In view of these perceptions, there is a compelling need for the auditor to keep in mind the core principles of a profession, which should never be compromised at any cost inspite of business compulsions.

Propriety Focus Vs. Accounting Focus
What is the role of an auditor regarding propriety matters? Is he responsible for matters of impropriety? Can he take a blind view on such matters? Performing audits with a propriety focus poses serious challenges in carrying out the audits especially of private entities. Whilst the expectations from the regulators and other stakeholders could demand comfort from the auditors on propriety aspects as well, meeting such expectations totally through the audit process for private entities is usually a big challenge. Identification of acts of impropriety also poses challenges to the auditor in view of the subjectivities involved.

However, the auditor should perform the required procedures in accordance with the auditing standards, to ensure that there is no cause of concern relating to propriety aspects within the defined boundary and if there are any propriety issues, the same need to be reported to those in charge of governance.

Fraud Specialist Vs. Financial Accountant
Until recently, the standard quote on the role of the auditor was to say that an auditor’s prime role is not to prevent or detect fraud, which is, in any event, impossible. Regulatory bodies in many countries have issued auditing guidelines related to the statutory auditor’s responsibility in relation to fraud, other irregularities and errors. In India, Auditing Standard SA 240 – “The Auditor’s Responsibilities relating to fraud in an audit of the financial statements” specify the responsibilities of the auditor.

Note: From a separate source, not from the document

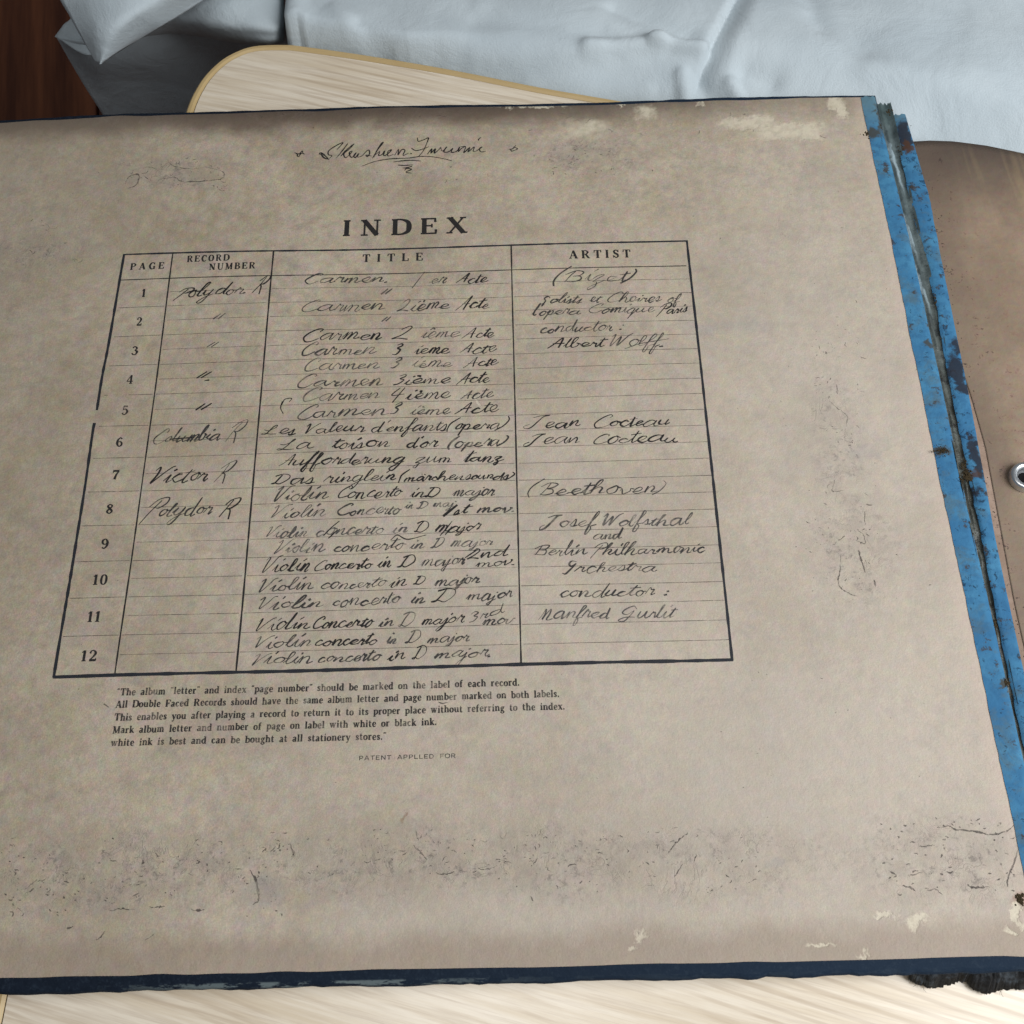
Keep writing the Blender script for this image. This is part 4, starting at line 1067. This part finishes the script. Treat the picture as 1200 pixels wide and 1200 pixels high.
scuff(0, 975, 330, 1075, 230, wd=(.00010, .00034)); scuff(300, 970, 640, 1030, 170); scuff(600, 970, 900, 1050, 170, tilt=-.5)
scuff(1020, 955, 1190, 1050, 110, wd=(.00015, .0004)); scuff(950, 370, 1010, 540, 100, ln=(2, 7), tilt=.8); scuff(940, 560, 1030, 700, 80, tilt=1.2)
scuff(640, 160, 720, 205, 50, ln=(2, 8)); scuff(150, 185, 270, 222, 45); scuff(0, 255, 100, 305, 30, ln=(3, 9)); scuff(440, 195, 620, 215, 22)
scuff(300, 130, 900, 158, 40, ln=(4, 16), tilt=0); scuff(1070, 430, 1078, 460, 12, ln=(2, 5)); scuff(0, 600, 1000, 960, 90, ln=(1, 3)); scuff(0, 180, 1000, 280, 70, ln=(1, 3)); scuff(860, 200, 1090, 960, 90, ln=(1, 4))
crk = [([(147, 217), (152, 208), (163, 206), (160, 218), (150, 222)], .0006), ([(190, 211), (205, 209), (215, 214), (240, 213), (260, 210), (261, 202), (240, 196)], .0005),
       ([(195, 188), (205, 196), (225, 199), (240, 197)], .0003), ([(165, 199), (175, 197), (187, 200)], .0003),
       ([(293, 1020), (300, 1030), (303, 1045), (303, 1056), (297, 1060)], .0008), ([(224, 1066), (232, 1067), (240, 1066)], .0007), ([(128, 1068), (140, 1065), (158, 1066)], .0005),
       ([(174, 1063), (186, 1063), (193, 1062)], .0005), ([(78, 1089), (86, 1085)], .0006), ([(170, 1102), (180, 1095)], .0004), ([(28, 1043), (36, 1036), (44, 1030)], .0004),
       ([(112, 1102), (118, 1098), (124, 1090)], .0005), ([(340, 988), (344, 1000), (342, 1004)], .0006), ([(330, 977), (338, 975)], .0005),
       ([(484, 990), (492, 998), (500, 1007)], .0006), ([(487, 973), (490, 985)], .0005), ([(510, 1023), (522, 1024), (533, 1021)], .0004), ([(560, 1018), (572, 1018), (583, 1014)], .0004), ([(622, 1050), (625, 1055)], .0006),
       ([(783, 1000), (790, 990), (798, 982), (806, 976)], .0006), ([(790, 1028), (800, 1012)], .0005),
       ([(1004, 620), (1012, 627), (1014, 637), (1009, 636), (1000, 632)], .0004), ([(982, 634), (990, 628)], .0005), ([(1006, 645), (1009, 655), (1014, 671)], .0008), ([(985, 650), (984, 668), (982, 683), (988, 692), (998, 697), (1005, 699)], .0005),
       ([(1015, 591), (1023, 591)], .0005), ([(1013, 599), (1014, 615)], .0003), ([(1024, 680), (1026, 688)], .0005), ([(978, 562), (976, 575), (990, 574)], .0003),
       ([(972, 470), (982, 478), (993, 487), (992, 500)], .0003), ([(980, 450), (982, 462)], .0003),
       ([(1098, 970), (1112, 968), (1120, 972), (1140, 974), (1160, 978), (1180, 974), (1188, 966)], .0006), ([(1192, 996), (1188, 1012), (1182, 1025), (1180, 1040)], .0007), ([(1077, 992), (1096, 990)], .0004),
       ([(1058, 1038), (1068, 1040), (1073, 1044)], .0008), ([(1134, 1037), (1142, 1040), (1160, 1039)], .0010), ([(1086, 1044), (1096, 1042), (1104, 1048)], .0005), ([(1066, 1026), (1080, 1022)], .0004), ([(960, 160), (968, 163)], .0004)]
mb = MB()
for pts, wd in crk:
    q = cr([P(*p) for p in pts], 8) if len(pts) > 2 else dens(P(*pts[0]), P(*pts[1]), .0004)
    m_ = len(q)
    mb.ribbon([(X + .00018 * n2(i * .9, wd * 1e5, 3), Y + .00018 * n2(i * .9, 7, 4), lay(X, Y) + .00001, wd * .68 * (.25 + .75 * math.sin(math.pi * (i + .5) / m_)) * (1 + .9 * n2(i * .8, X * 100, 2))) for i, (X, Y) in enumerate(q)])
o = part(mb, 'crease_cracks', M_SCUFF, page); o['kind'] = 'stuff'

# --- hinge: two blue tapes with the cracked spine cloth between them
YT = .0668; YB = -.2440


def strip(name, f0, f1, fz, mat, y0, y1, n=150, m=6, rag=0.0, parent=None, ragtop=0):
    rows = []
    for i in range(n + 1):
        t = i / n; r = []
        for j in range(m + 1):
            s = j / m
            y = y0 + (y1 - y0) * t
            if i == n and ragtop: y += ragtop * n2(j * 1.7, 3, 5)
            if i < n and i > n - 4 and ragtop: y += ragtop * .3 * n2(j * 1.7, i, 5)
            x = f0(y) * (1 - s) + f1(y) * s + (rag * n2(y * 420, j * .1, 2) if j in (0, m) else 0)
            r.append((x, y, fz(x, y, s)))
        rows.append(r)
    mb = MB(); mb.grid([r[::-1] for r in rows]); o = part(mb, name, mat, parent, smooth=True)
    return o


def lin(ys, xs): return lambda y: float(np.interp(y, ys, xs))


g0 = lin([-.25, -.175, -.11, -.03, .03, .066], [.2845, .2844, .2846, .2846, .2838, .2832])
g1 = lin([-.25, -.165, -.11, -.06, -.03, .01, .066], [.2858, .2860, .2872, .2878, .2893, .2886, .2886])
s2 = lin([-.25, -.157, -.117, -.07, -.044, -.009, .02, .045, .06], [.2905, .2913, .2919, .2940, .2946, .2957, .2965, .2953, .2945])
h1 = strip('hinge_tape', lambda y: .2777 + .00012 * n2(y * 90, 1, 1), lambda y: g0(y) + .0003, lambda x, y, s: hp(x, y) + .00016 + .00022 * math.sin(s * 2.6) - .0008 * smooth01(.84, 1, s), M_BLUE1, YB, YT + .0002, rag=.00012, ragtop=.0007)
h1['label'] = 'bright blue tape along the edge of the index page'


def spz(x, y, s):
    k = smooth01(-.14, -.02, y)          # ridge of creased cloth fades toward the foot
    return -.0008 - .0012 * math.sin(math.pi * s) + .0012 * (.35 + .65 * k) * math.exp(-((s - .42 + .08 * n2(y * 60, 0, 7)) / .17) ** 2) + .0004 * n2(y * 200, s * 4, 8)


strip('spine_cloth', lambda y: g0(y) - .0003, lambda y: g1(y) + .0008, spz, M_SPINE, YB, YT - .0022, n=260, m=14, rag=0, ragtop=.0009)
h2 = strip('hinge_tape', lambda y: g1(y), s2, lambda x, y, s: -.0008 + .0003 * math.sin(s * 3.1) + .00025 * n2(y * 60, s * 2, 3) - .0016 * smooth01(.86, 1, s) - .0003 * (1 - smooth01(0, .1, s)), M_BLUE2, YB, .0585, rag=.00022, ragtop=.0009, m=8)
h2['label'] = 'spotted blue tape with dark torn patches beside the brown sleeve'
# crumbs of torn leather stuck along the hinge
mb = MB(); rs2 = random.Random(11)


def crumb(mb, x, y, z, r):
    n = len(mb.v); k = 6
    mb.v.append((x, y, z + r * rs2.uniform(.4, .8)))
    for i in range(k):
        a = i * 2 * math.pi / k; q = r * rs2.uniform(.6, 1.3); mb.v.append((x + q * math.cos(a), y + q * 1.4 * math.sin(a), z))
    for i in range(k): mb.f.append((n, n + 1 + i, n + 1 + (i + 1) % k))


for _ in range(230):
    y = rs2.uniform(-.22, .064); e = rs2.choice((g0(y), g0(y), g1(y), s2(y) + .0004))
    crumb(mb, e + rs2.gauss(0, .00035), y, -.0006, rs2.uniform(.00006, .00022))
for (px, py, sx, sy, n, r) in ((1020, 157, 8, 3, 16, .0006), (1031, 150, 3, 4, 9, .0006), (1041, 132, 3, 6, 8, .0006), (1060, 174, 5, 5, 16, .0006), (1066, 177, 5, 2, 9, .0005),
                               (1137, 557, 7, 6, 40, .0006), (1130, 548, 3, 10, 20, .0005), (1104, 528, 7, 4, 18, .0005), (1167, 734, 2, 8, 12, .0006), (1178, 800, 4, 5, 14, .0005), (1097, 350, 1.5, 9, 14, .0004), (1195, 1054, 4, 6, 12, .0007)):
    for _ in range(n * 3):
        x, y, _z = at(px + rs2.gauss(0, sx * .6), py + rs2.gauss(0, sy * .6), 0)
        crumb(mb, x, y, .0002 if px < 1045 or px in (1104, 1178, 1195) else -.0007, r * rs2.uniform(.2, .62))
o = part(mb, 'leather_crumbs', M_CRUMB); o['kind'] = 'stuff'

# --- brown record sleeve to the right, with its metal eyelet
SX0, SX1 = .2945, .62


def topy(x): return float(np.interp(x, [.29, .2961, .3040, .3123, .3247, .3368, .37, .5, .62], [.0495, .0492, .0496, .0488, .0456, .0414, .029, -.02, -.06])) if x < .62 else -.06


def slz(x, y): return -.0034 - .0006 * math.sin((x - .29) * 40) + .0012 * smooth01(.30, .33, x) - .0022 * smooth01(.0, .05, y) + .0002 * n2(x * 60, y * 60, 4)


seam = lin([-.25, -.138, -.114, -.085, -.066, -.040, .05], [.2935, .2940, .2950, .2962, .2955, .2930, .2930])
rows = []; rows2 = []
for j in range(81):
    t = j / 80; r = []; r2 = []
    for i in range(61):
        s = (i / 60) ** 1.6; x = .3 + (SX1 - .3) * s; y = -.243 + (topy(x) + .243) * t
        x += (seam(y) - .3) * (1 - s); y = -.243 + (topy(x) + .243) * t
        r.append((x, y, slz(x, y)))
    for i in range(9):
        y = -.243 + (topy(.296) + .243) * t; x = .2900 + (seam(y) + .0008 - .2900) * i / 8
        r2.append((x, y, slz(x, y) - .0002))
    rows.append(r); rows2.append(r2)
mb = MB(); mb.grid([r[::-1] for r in rows]); sl = part(mb, 'record_sleeve', M_SLEEVE, smooth=True); solidify(sl, .0005)
sl['label'] = 'brown paper record sleeve with metal eyelet'
mb = MB(); mb.grid([r[::-1] for r in rows2]); mg = part(mb, 'sleeve_margin', M_MARGIN, smooth=True); solidify(mg, .0005)
ex, ey, _ = at(1201, 559.5, -.0025); ez = slz(ex, ey)
R1 = .0050
pr = [(R1 + .0001, -.0021), (R1, -.0002), (R1 - .0001, .0003), (R1 - .0006, .0007), (R1 - .0013, .0007), (R1 - .0019, .0003), (R1 - .0023, -.0004), (R1 - .0025, -.0016), (R1 - .0034, -.0020), (R1 - .0036, -.003)]
rings = [[(ex + r * math.cos(a), ey + r * math.sin(a), ez + .0022 + z) for a in np.linspace(0, 2 * math.pi, 41)] for r, z in pr]
mb = MB(); mb.grid(rings); ey_ = part(mb, 'eyelet', M_METAL, sl, smooth=True)
mb = MB(); mb.face([(ex + .0020 * math.cos(a), ey + .0020 * math.sin(a), ez + .0004) for a in np.linspace(0, 2 * math.pi, 25)[:-1]]); part(mb, 'eyelet_hole', M_HOLE, sl)

# further sleeves and the back cover underneath, and the tattered spine leather at the foot
mb = MB()
for k in range(3):
    z = -.0062 - .0016 * k
    mb.box(.2890 + .0008 * k, .60, -.2425, -.075, z - .0011, z)
part(mb, 'lower_sleeves', M_SLEEVE)
mb = MB(); rows = []
bt = [(1066, 1148), (1072, 1152), (1080, 1154), (1088, 1157), (1098, 1158), (1108, 1156), (1118, 1153), (1128, 1151), (1134, 1151), (1140, 1158), (1148, 1163), (1158, 1165), (1166, 1163), (1174, 1161), (1186, 1160), (1200, 1160), (1230, 1160), (1290, 1158)]
bt = cr([(float(a), float(b)) for a, b in bt], 6)
top, bot_ = [], []
for i, (px, py) in enumerate(bt):
    x, y, _ = at(px, py + 1.6 * n2(i * 1.3, 1, 6), -.0095); bot_.append((x, y, -.0100 - .0008 * abs(n2(i * .5, 3, 2))))
    top.append((x, -.2405, -.0050))
md = [((a[0] + b[0]) / 2, (a[1] + b[1]) / 2, -.0058 + .0008 * n2(i * .6, 5, 3)) for i, (a, b) in enumerate(zip(top, bot_))]
mb.grid([top, md, bot_]); tt = part(mb, 'tattered_spine_leather', M_TATTER, smooth=True); solidify(tt, .0012)
# loose threads
mb = MB()
for _ in range(8):
    i = rs2.randrange(len(bot_)); x, y, z = bot_[i]
    if x > .30: continue
    a = rs2.gauss(-1.6, .6); L = rs2.uniform(.0005, .0022)
    mb.ribbon([(x, y + .0004, z + .0006, .00012), (x + math.cos(a) * L * .5, y + math.sin(a) * L * .5, z, .0001), (x + math.cos(a + .3) * L, y + math.sin(a + .3) * L, z - .0012, .00006)])
o = part(mb, 'loose_threads', M_CRUMB); o['kind'] = 'stuff'
# spine back under the hinge
mb = MB(); mb.box(.232, .2965, -.2425, .060, -.0112, -.0062); part(mb, 'spine_back', M_TATTER)
# back board under the cover side keeps the album level on the table
mb = MB(); mb.box(-.080, .231, -.2395, .0650, TZ + .0001, -.0046); part(mb, 'inner_leaves', M_SLEEVE)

It is a known fact that the management of an entity has the primary responsibility for the prevention and detection of fraud, other irregularities and errors which is seen as part of the management’s stewardship role. The auditor’s responsibility is to plan, perform and evaluate his audit work so as to have a reasonable expectation of detecting material misstatements in the accounts, whether they are caused by fraud, other irregularities or errors.

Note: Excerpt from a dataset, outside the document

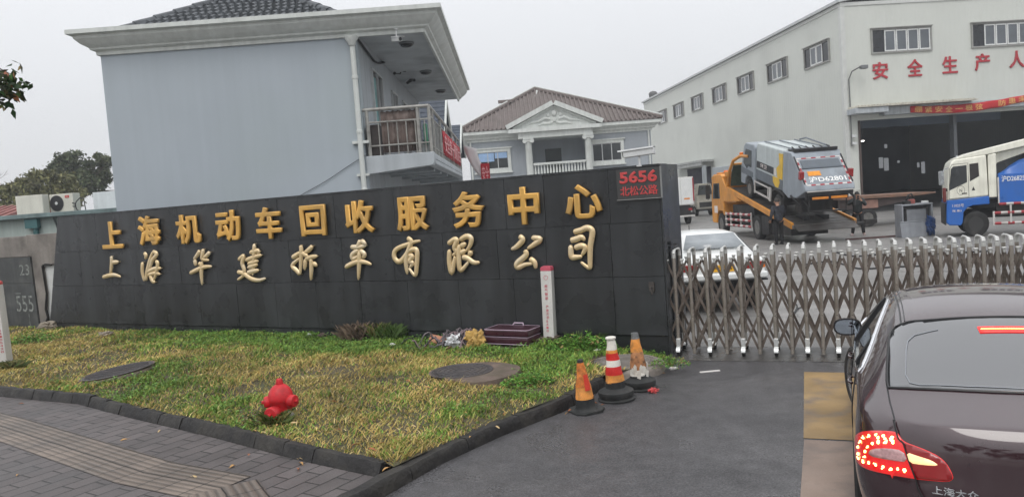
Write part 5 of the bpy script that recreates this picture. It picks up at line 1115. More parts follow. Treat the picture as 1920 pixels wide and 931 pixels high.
# wheel arch recess + cab: outline in (x,z)
cabp=[(.06,1.30),(.10,1.9),(.16,2.4),(.24,2.62),(.40,2.72),(1.55,2.80),(1.72,2.80),(1.72,1.36),(.1,1.30)]
b=MB(); b.prism([(.06,1.30),(.10,1.9),(.17,2.42),(.26,2.62),(.42,2.72),(1.66,2.80),(1.70,1.38)],0.0,BWd,'y'); cb=b.build('cab',m_cream,bt_,bevel=.06,seg=3)
b=MB(); b.prism([(.05,1.296),(.02,.9),(.0,.52),(.12,.42),(.58,.40),(.66,.5),(.70,.86),(.86,1.02),(1.1,1.08),(1.74,1.10),(1.72,1.376)],.003,BWd-.003,'y'); b.build('lower_cab',m_blue,cb,bevel=.03)
b=MB(); b.box(-.02,.1,.42,.0,BWd-.1,1.2); b.build('front_grille',m_chas,cb)
b=MB(); b.prism([(.15,1.64),(.25,2.38),(.34,2.47),(.88,2.49),(.88,1.90)],-.008,.004,'y'); b.build('side_window',m_glass,cb)
b=MB(); b.prism([(.99,1.92),(.99,2.52),(1.34,2.54),(1.36,2.08)],-.008,.004,'y'); b.build('quarter_window',M('rubber_grey_pane',(.035,.03,.03),.35),cb)
b=MB(); b.tube([(.14,-.004,1.35),(.2,-.004,2.40),(.3,-.004,2.54),(.935,-.004,2.56),(.935,-.004,1.40)],.008,4); b.tube([(.14,-.004,1.35),(.935,-.004,1.38)],.006,4); b.build('door_seam',m_chas,cb)
b=MB(); b.box(.66,-.02,1.50,.86,-.001,1.535); b.build('door_handle',m_chas,cb,bevel=.008)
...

If a fraud is identified in an entity post audit completion, the first and the foremost important question raised by everyone is the role of the auditor and the effectiveness of his audit. Inspite of such allegations, the fact remains that the auditor is not an investigating specialist challenging and suspecting each and every transaction, which would change the entire purpose of the audit and the true nature of the profession. However, in view of the peculiarity of the role played by him, an auditor has to be cognizant of this aspect and he needs to perform procedures to ensure that there are no significant frauds impacting the true and fair view of the financial statements.

Representation to the Auditor Vs. Information to the Reader of the Financial Statements

While executing the audit, an auditor many times faces a situation where he has to rely on the representations made by the auditee/management. At times, such representations have far reaching implications on the financial statements. One has to remember that, whilst obtaining representations from the auditee/management is a required audit procedure, it does not absolve the auditor from his responsibilities.

A typical dilemma that could arise during the audit process, is the extent of disclosures that are required to be made in the financial statements or in the audit report, regarding such representations having a material impact on the financial statements. Careful evaluation needs to be made as regards the representations made by the auditee/management on significant matters, having a material impact as to whether such representations are part of the audit documentation or the same should be made available to any reader of the financial statements by way of an appropriate disclosure in the financial statement or in the audit report. For example, if a provision is made for an item based on a technical evaluation, which is very significant to the financial statements, the need for disclosing that fact along with the basis, rationale and significant assumptions driving such provisions etc., need to be evaluated by the auditor.